### EXERCISE TASK
Transcribe the material verbatim in full; the pictures do not belong in the copy.

### SOURCE EXCERPT
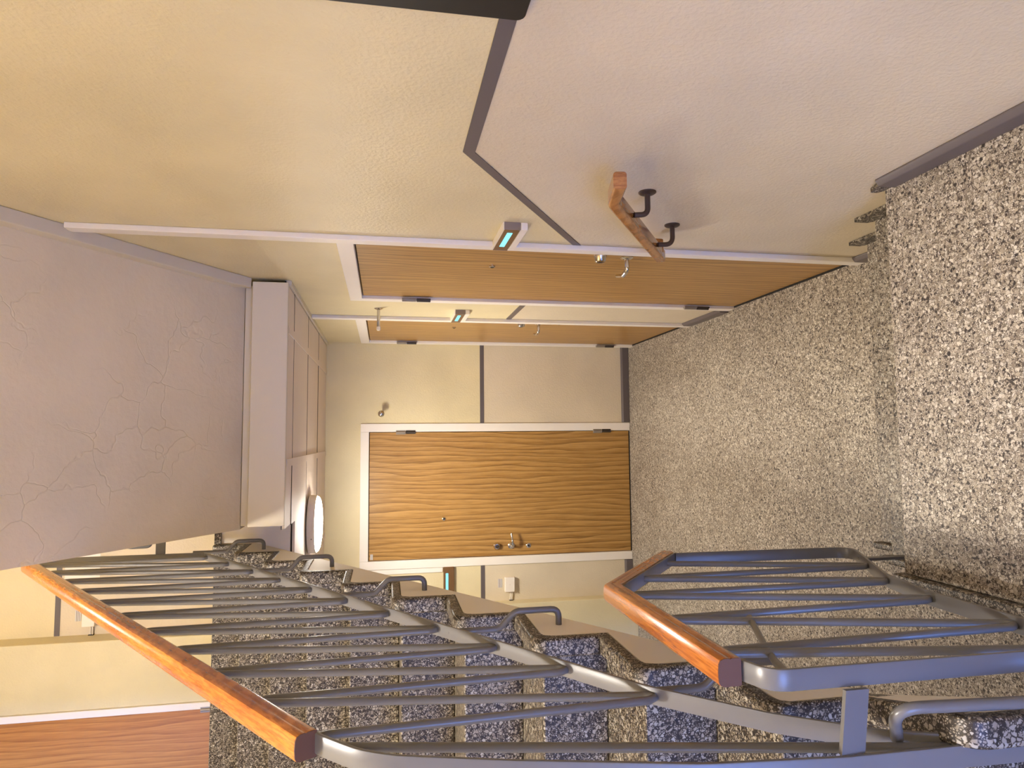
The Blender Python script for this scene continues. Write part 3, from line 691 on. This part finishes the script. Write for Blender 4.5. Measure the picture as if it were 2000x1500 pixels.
# ---- railing of the landing and short flight
XQ = -0.378
lr = thing('landing_railing', 'low grey steel railing with short orange wooden handrail beside the landing', 'railing', (XQ, 1.6, 0.5))
HQ = 1.3824; YC = 1.598; YE = 2.003
def hq(y): return HQ if y < YC else HQ-0.775*(y-YC)
path = arc_path([(XQ, YE-0.005, hq(YE)-0.0245), (XQ, YC, HQ-0.0245), (XQ, 1.040, HQ-0.0245), (XQ, 0.981, HQ-0.045), (XQ, 0.977, 0.508)], [0.02, 0.05, 0.06], 8)
bm = bm_new(); sweep(bm, path, FLAT, SX); obj('frame_bar', bm, 'railing_paint', lr, smooth=True)
path = arc_path([(XQ, YE-0.010, hq(YE)-0.026), (XQ, YE-0.032, 0.445), (XQ, 1.584, 0.643), (XQ, 1.395, 0.690), (XQ, 0.98, 0.702)], [0.05, 0.15, 0.3], 8)
bm = bm_new(); sweep(bm, path, FLAT, SX); obj('bottom_bar', bm, 'railing_paint', lr, smooth=True)
pth = [(XQ, 1.030, HQ), (XQ, YC, HQ), (XQ, YE+0.005, hq(YE+0.005))]
bm = bm_new(); handrail(bm, up_sweep(pth)); hro = obj('handrail', bm, 'varnished_wood', lr, smooth=True)
bm = bm_new(); sweep(bm, up_sweep([(XQ, 1.0285, HQ), (XQ, 1.0305, HQ)]), [(a*0.985, b_*0.985) for a, b_ in hprof], SX); obj('end_face', bm, 'end_grain', hro)
def bq(y): return 0.702-(y-0.98)*0.029 if y < 1.395 else (0.690-(y-1.395)*0.25 if y < 1.584 else 0.643-(y-1.584)*0.51)
tq = [1.922, 1.733, 1.560, 1.341, 1.125]; bqs = [1.760, 1.571, 1.382, 1.163, 1.000]
zig = []
for i in range(5):
    zig.append((tq[i], bqs[i]))
    if i < 4: zig.append((tq[i+1], bqs[i]))
for yt, yb in zig:
    z1, z0 = hq(yt)-0.030, bq(yb)+0.006
    s = 1 if yt > yb else -1
    bm = bm_new(); tube(bm, arc_path([(XQ, yb, z0), (XQ, yb+s*0.012, z0+0.016), (XQ, yt-s*0.008, z1-0.02), (XQ, yt, z1)], [0.02, 0.02], 3), ROD, 10); obj('baluster', bm, 'railing_paint', lr, smooth=True)
bm = bm_new(); tube(bm, arc_path([(XQ, 1.322, 1.180), (XQ-0.004, 1.170, 1.240), (XQ-0.004, 1.070, 1.277), (XQ, 0.988, 1.300)], [0.05, 0.05], 5), 0.0065, 10); obj('tie_rod', bm, 'railing_paint', lr, smooth=True)
# flat foot to the step
obj('foot_bar', B(XQ-0.004, XQ+0.004, 1.842, 1.868, ZL-R_-0.002, 0.505), 'railing_paint', lr)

### RESPONSE
The Blender Python script for this scene continues. Write part 3, from line 691 on. This part finishes the script. Write for Blender 4.5. Measure the picture as if it were 2000x1500 pixels.
# ---- railing of the landing and short flight
XQ = -0.378
lr = thing('landing_railing', 'low grey steel railing with short orange wooden handrail beside the landing', 'railing', (XQ, 1.6, 0.5))
HQ = 1.3824; YC = 1.598; YE = 2.003
def hq(y): return HQ if y < YC else HQ-0.775*(y-YC)
path = arc_path([(XQ, YE-0.005, hq(YE)-0.0245), (XQ, YC, HQ-0.0245), (XQ, 1.040, HQ-0.0245), (XQ, 0.981, HQ-0.045), (XQ, 0.977, 0.508)], [0.02, 0.05, 0.06], 8)
bm = bm_new(); sweep(bm, path, FLAT, SX); obj('frame_bar', bm, 'railing_paint', lr, smooth=True)
path = arc_path([(XQ, YE-0.010, hq(YE)-0.026), (XQ, YE-0.032, 0.445), (XQ, 1.584, 0.643), (XQ, 1.395, 0.690), (XQ, 0.98, 0.702)], [0.05, 0.15, 0.3], 8)
bm = bm_new(); sweep(bm, path, FLAT, SX); obj('bottom_bar', bm, 'railing_paint', lr, smooth=True)
pth = [(XQ, 1.030, HQ), (XQ, YC, HQ), (XQ, YE+0.005, hq(YE+0.005))]
bm = bm_new(); handrail(bm, up_sweep(pth)); hro = obj('handrail', bm, 'varnished_wood', lr, smooth=True)
bm = bm_new(); sweep(bm, up_sweep([(XQ, 1.0285, HQ), (XQ, 1.0305, HQ)]), [(a*0.985, b_*0.985) for a, b_ in hprof], SX); obj('end_face', bm, 'end_grain', hro)
def bq(y): return 0.702-(y-0.98)*0.029 if y < 1.395 else (0.690-(y-1.395)*0.25 if y < 1.584 else 0.643-(y-1.584)*0.51)
tq = [1.922, 1.733, 1.560, 1.341, 1.125]; bqs = [1.760, 1.571, 1.382, 1.163, 1.000]
zig = []
for i in range(5):
    zig.append((tq[i], bqs[i]))
    if i < 4: zig.append((tq[i+1], bqs[i]))
for yt, yb in zig:
    z1, z0 = hq(yt)-0.030, bq(yb)+0.006
    s = 1 if yt > yb else -1
    bm = bm_new(); tube(bm, arc_path([(XQ, yb, z0), (XQ, yb+s*0.012, z0+0.016), (XQ, yt-s*0.008, z1-0.02), (XQ, yt, z1)], [0.02, 0.02], 3), ROD, 10); obj('baluster', bm, 'railing_paint', lr, smooth=True)
bm = bm_new(); tube(bm, arc_path([(XQ, 1.322, 1.180), (XQ-0.004, 1.170, 1.240), (XQ-0.004, 1.070, 1.277), (XQ, 0.988, 1.300)], [0.05, 0.05], 5), 0.0065, 10); obj('tie_rod', bm, 'railing_paint', lr, smooth=True)
# flat foot to the step
obj('foot_bar', B(XQ-0.004, XQ+0.004, 1.842, 1.868, ZL-R_-0.002, 0.505), 'railing_paint', lr)